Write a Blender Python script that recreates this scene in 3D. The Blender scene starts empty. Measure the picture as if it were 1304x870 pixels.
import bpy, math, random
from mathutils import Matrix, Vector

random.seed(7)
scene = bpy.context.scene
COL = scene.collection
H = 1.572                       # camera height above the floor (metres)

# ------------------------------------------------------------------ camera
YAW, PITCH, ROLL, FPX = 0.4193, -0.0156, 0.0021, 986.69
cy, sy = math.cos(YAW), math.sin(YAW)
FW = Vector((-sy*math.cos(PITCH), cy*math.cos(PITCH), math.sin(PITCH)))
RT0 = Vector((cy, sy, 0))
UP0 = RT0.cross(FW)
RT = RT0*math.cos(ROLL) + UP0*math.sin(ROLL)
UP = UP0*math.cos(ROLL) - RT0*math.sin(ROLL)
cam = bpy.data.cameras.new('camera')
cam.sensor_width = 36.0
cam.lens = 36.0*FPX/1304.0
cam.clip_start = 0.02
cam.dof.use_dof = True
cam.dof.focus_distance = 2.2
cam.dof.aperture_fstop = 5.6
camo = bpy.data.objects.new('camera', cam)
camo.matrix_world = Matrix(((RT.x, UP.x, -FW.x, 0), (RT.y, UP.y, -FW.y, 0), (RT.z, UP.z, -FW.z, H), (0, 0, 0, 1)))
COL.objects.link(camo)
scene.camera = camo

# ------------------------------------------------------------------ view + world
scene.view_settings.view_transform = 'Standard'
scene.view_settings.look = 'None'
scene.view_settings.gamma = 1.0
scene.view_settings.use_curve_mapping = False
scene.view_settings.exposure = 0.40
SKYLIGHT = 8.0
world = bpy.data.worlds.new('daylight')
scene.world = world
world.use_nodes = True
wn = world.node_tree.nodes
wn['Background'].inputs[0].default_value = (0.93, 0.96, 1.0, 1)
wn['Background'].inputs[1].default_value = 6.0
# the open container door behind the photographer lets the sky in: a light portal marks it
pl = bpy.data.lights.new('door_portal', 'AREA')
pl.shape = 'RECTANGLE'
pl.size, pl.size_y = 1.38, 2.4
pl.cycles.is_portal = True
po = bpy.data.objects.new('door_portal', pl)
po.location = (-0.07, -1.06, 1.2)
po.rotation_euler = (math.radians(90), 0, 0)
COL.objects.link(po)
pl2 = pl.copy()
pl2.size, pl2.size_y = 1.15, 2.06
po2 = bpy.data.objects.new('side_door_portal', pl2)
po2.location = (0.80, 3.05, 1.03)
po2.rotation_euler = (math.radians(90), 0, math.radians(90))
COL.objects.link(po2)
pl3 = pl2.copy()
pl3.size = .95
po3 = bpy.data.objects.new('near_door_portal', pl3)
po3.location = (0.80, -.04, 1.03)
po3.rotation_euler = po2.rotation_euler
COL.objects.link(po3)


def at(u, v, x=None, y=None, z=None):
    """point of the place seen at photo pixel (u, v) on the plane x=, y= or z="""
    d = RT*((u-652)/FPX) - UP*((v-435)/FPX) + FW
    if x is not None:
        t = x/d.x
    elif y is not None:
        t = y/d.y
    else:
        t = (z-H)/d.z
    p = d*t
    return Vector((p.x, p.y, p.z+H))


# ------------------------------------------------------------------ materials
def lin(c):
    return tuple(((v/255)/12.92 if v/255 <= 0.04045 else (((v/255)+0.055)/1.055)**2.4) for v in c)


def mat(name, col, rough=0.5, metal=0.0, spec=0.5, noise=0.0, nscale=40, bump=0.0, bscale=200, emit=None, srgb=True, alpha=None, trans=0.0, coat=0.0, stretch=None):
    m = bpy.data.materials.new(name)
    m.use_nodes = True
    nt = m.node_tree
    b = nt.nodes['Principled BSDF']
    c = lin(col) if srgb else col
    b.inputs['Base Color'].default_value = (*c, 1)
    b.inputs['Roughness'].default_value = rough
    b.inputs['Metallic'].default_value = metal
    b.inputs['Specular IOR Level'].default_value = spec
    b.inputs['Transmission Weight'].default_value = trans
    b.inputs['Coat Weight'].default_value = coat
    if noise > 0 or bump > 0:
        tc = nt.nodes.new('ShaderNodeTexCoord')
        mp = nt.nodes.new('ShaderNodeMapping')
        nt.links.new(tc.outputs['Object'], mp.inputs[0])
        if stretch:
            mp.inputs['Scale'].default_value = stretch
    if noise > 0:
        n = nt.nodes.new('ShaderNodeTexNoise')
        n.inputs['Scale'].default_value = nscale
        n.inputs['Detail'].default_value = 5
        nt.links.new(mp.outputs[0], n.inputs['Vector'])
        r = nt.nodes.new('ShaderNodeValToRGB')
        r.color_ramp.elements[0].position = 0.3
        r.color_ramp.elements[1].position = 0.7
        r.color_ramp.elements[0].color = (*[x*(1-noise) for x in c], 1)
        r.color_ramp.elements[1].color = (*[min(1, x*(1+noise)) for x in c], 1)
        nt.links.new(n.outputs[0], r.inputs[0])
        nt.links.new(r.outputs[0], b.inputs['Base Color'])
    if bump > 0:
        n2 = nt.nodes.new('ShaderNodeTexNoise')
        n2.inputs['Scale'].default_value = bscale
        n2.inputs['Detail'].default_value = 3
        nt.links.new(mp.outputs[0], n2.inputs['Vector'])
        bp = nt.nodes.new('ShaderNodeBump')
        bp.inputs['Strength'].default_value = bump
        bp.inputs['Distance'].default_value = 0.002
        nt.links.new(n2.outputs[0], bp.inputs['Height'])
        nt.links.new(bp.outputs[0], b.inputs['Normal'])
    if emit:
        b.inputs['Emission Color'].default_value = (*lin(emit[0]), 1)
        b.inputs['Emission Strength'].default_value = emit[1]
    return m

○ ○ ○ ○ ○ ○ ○

◆ WORK TO COMPLETE: Print exactly, and only, the lines beginning at the top of the listing and ending at the line with "the floor (metres)".

◆ EXERCISE SOLUTION:
Write a Blender Python script that recreates this scene in 3D. The Blender scene starts empty. Measure the picture as if it were 1304x870 pixels.
import bpy, math, random
from mathutils import Matrix, Vector

random.seed(7)
scene = bpy.context.scene
COL = scene.collection
H = 1.572                       # camera height above the floor (metres)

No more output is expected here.